Analysis of gelatin chain aggregation in dilute aqueous solutions through viscosity data

Abstract

Viscosity data of gelatin solutions with concentrations between 10 −5 and 10 −3 g/cm 3 are studied in a horizontal capillary viscometer for a wide range of shear rates, covering the dilute and very dilute zones, where either intermolecular aggregation and intramolecular folding are possible, respectively, and the sol–gel transition is not observed. It is found that the dilute solutions behave as Newtonian fluids for the range of shear rates studied.

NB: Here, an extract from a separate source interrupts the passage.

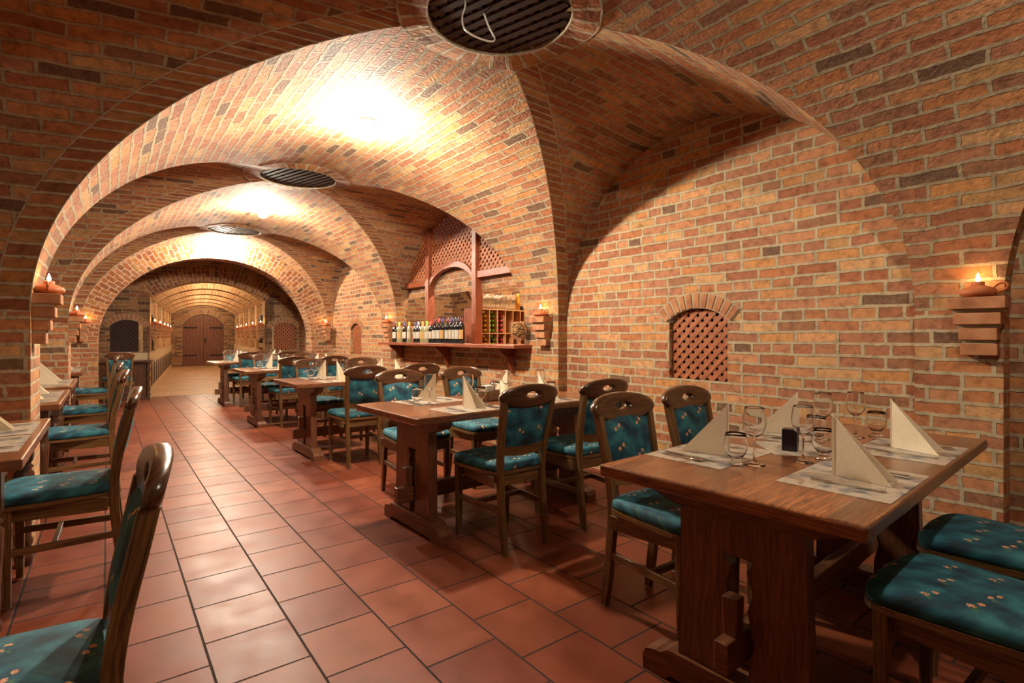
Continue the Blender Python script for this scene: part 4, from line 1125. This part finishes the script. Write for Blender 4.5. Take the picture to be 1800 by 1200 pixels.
# standing bottles on the shelf
def stand_proto(glassm, capm, h, lm='label'):
    o = empty('wine_bottle'); o['category'] = 'bottle'; s = h/.31
    m = MB(); m.lathe([(.001, 0), (.036, 0), (.0375, .01), (.0375, .19*s), (.033, .215*s), (.018, .24*s), (.0145, .26*s), (.0145, h-.002), (.001, h)], n=20); bb_ = m.build('bottle_body', M[glassm], o)
    m = MB(); m.lathe([(.0152, h-.06), (.0155, h-.055), (.0155, h+.001), (.001, h+.002)], n=16); m.build('capsule', M[capm], bb_)
    m = MB(); zz = (.055, .16*s)
    Pq = [[(.0382*cos(q), .0382*sin(q), z) for z in zz] for q in [radians(222-42+84*k/12) for k in range(13)]]
    m.grid(Pq, [[(k*.01, z) for z in zz] for k in range(13)]); m.build('label', M[lm], bb_); return o
SHZ = 1.1085
capseq = ['maroon', 'yellow', 'blue', 'yellow', 'blue', 'silver', 'orange', 'green', 'red', 'maroon', 'red', 'blue', 'maroon', 'violet', 'navy', 'navy', 'maroon']
pale = {1, 3, 6, 7}
# spread along y so that they follow the picture positions
ys = [7.17, 7.02, 6.84, 6.70, 6.51, 6.43, 6.31, 6.19, 6.08, 5.99, 5.88, 5.79, 5.67, 5.58, 5.50, 5.425, 5.34]
pc = {'maroon': 'maroon', 'navy': 'black', 'violet': 'violet', 'silver': 'silver'}
ordn = ['first', 'second', 'third', 'fourth', 'fifth', 'sixth', 'seventh', 'eighth', 'ninth', 'tenth', 'eleventh', 'twelfth', 'thirteenth', 'fourteenth', 'fifteenth', 'sixteenth', 'last']
for i, (c, y) in enumerate(zip(capseq, ys)):
    p = stand_proto('bgl2' if i in pale else 'bgl', 'cap_'+c, .285 if i < 9 else .315, ('label', 'label_g', 'label', 'label_r', 'label')[i % 5])
    p.location = (3.335, y, SHZ); tag(p, '%s wine bottle with %s capsule, %s from the left on the bar shelf' % ('pale' if i in pale else 'dark', pc.get(c, c), ordn[i]), 'bottle', 'wine bottles on the bar shelf')
    p['label'] = p['label']
# cork-filled goblet
gb = empty('cork_goblet', (3.31, 4.21, SHZ)); tag(gb, 'big glass goblet filled with corks at the right end of the bar shelf', 'goblet')
b = MB(); b.lathe([(.001, 0), (.05, 0), (.05, .004), (.012, .012), (.010, .035), (.03, .05), (.075, .085), (.098, .13), (.10, .17), (.085, .235), (.082, .235), (.096, .17), (.094, .13), (.072, .09), (.03, .056), (.001, .05)], n=32); b.build('goblet_glass', M['glass'], gb)
b = MB(); cr = random.Random(5)
for i in range(260):
    z = cr.uniform(.075, .225); rm = .086*sqrt(max(0, 1-((z-.155)/.12)**2)); rad = rm*sqrt(cr.random())*.85+.0; rad = min(rad+.01, max(rm-.018, 0)); an = cr.uniform(0, 2*pi)
    T = Matrix.Rotation(cr.uniform(0, pi), 4, 'X') @ Matrix.Rotation(cr.uniform(0, pi), 4, 'Y')
    b.lathe([(.001, -.015), (.0075, -.015), (.0075, .015), (.001, .015)], c=(rad*cos(an), rad*sin(an), z), n=8, T=T)
co = b.build('corks', M['cork'], gb); co['kind'] = 'stuff'

# bottles in the first niches of the narrow passage
NB = stand_proto('bgl', 'cap_navy', .30, 'label_r'); nb = 0
for sx, nm in ((-1, 'left'), (1, 'right')):
    sb = MB(); sb.box((0, 0, 0), (.105, 1.44, .025), g=1); so_ = sb.build('niche_shelf', M['rackwood']); so_.location = tf(sx*(TH+.062), 1.16, 1.38); so_.rotation_euler = (0, 0, -TA)
    tag(so_, 'narrow wooden shelf for bottles in the first niche, %s side of the narrow passage' % nm, 'shelf')
    for tier, z in (('lower', .872), ('upper', 1.394)):
        for k in range(5):
            put(NB, nb, tf(sx*(TH+.062), .62+k*.24, z), 0, 'dark bottle in the first %s passage niche, %s tier, %s from the front' % (nm, tier, ordn[k]), 'bottles in the passage niches'); nb += 1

Intrinsic viscosity values revealed that the maturation temperature has a relevant influence on the type of chain aggregations forming thermo-reversible clusters. The use of potassium thiocyanate and urea partially inhibited cluster formations. On the contrary, the aggregation process was not modified with the addition of surfactant sodium dodecylsulphate, indicating that hydrophobic interactions were not the cause of this phenomenon. The evolution of cluster formations in the dilute zone was analyzed through Smoluchowski aggregation theory and the aggregate-size distribution function was evaluated allowing one to conclude that it tends to be Gaussian and high polydisperse as the maturation time increases. Calculations show that disordered aggregates with high amount of occluded solvent are formed at low temperatures, while for higher temperatures, more compact structures are attained. Through the evaluation of the colloidal stability ratio, it is shown that the aggregation process is very slow in the dilute zone with an energetic barrier of around 25 times the Brownian thermal energy, and that the possibility of significant aggregation in the very dilute zone must be excluded.